Au Royaume-Uni, la CMA utilise également certaines mesures de la concentration comme un premier examen afin de déterminer – comme point de départ d’une évaluation plus approfondie – si une fusion est susceptible de poser des problèmes de concurrence en l’absence de preuves plus convaincantes. Par exemple, dans l’affaire Masstock Arable (UK) Ltd. / Dalgety Arable Ltd., la CMA a considéré que la faible augmentation de l’IHH après la fusion suggérait que la fusion ne soulevait aucun problème de concurrence. Les indices de concentration sont considérés comme un indicateur utile de la perspective d’une diminution substantielle de la concurrence résultant de la fusion.
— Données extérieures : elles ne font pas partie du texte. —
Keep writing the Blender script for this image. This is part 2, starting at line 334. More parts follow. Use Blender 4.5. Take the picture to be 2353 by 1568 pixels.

Toutefois, pour mesurer la concentration du marché, plutôt que l’IHH, les lignes directrices de la CMA sur l’évaluation des fusions s’appuient fortement sur les parts de marché traditionnelles et le nombre de concurrents effectifs après la fusion.
Bien que l’IHH soit devenu un outil courant dans l’analyse antitrust, il ne convient pas à tous les contextes. La logique qui sous-tend l’IHH découle directement du modèle d’oligopole de Cournot (c.-à-d. que lorsque le nombre d’entreprises diminue, le prix d’équilibre concurrentiel augmente et l’IHH augmente), qui, à son tour, est fondé sur la concurrence par les quantités, ce qui convient aux marchés où les produits sont homogènes. Lorsque le marché est caractérisé par des produits différenciés, d’autres approches techniques sont plus appropriées, car une analyse structurelle basée sur les indices de concentration pourrait conduire à des prédictions inexactes, notamment lors de l’évaluation des effets unilatéraux des fusions.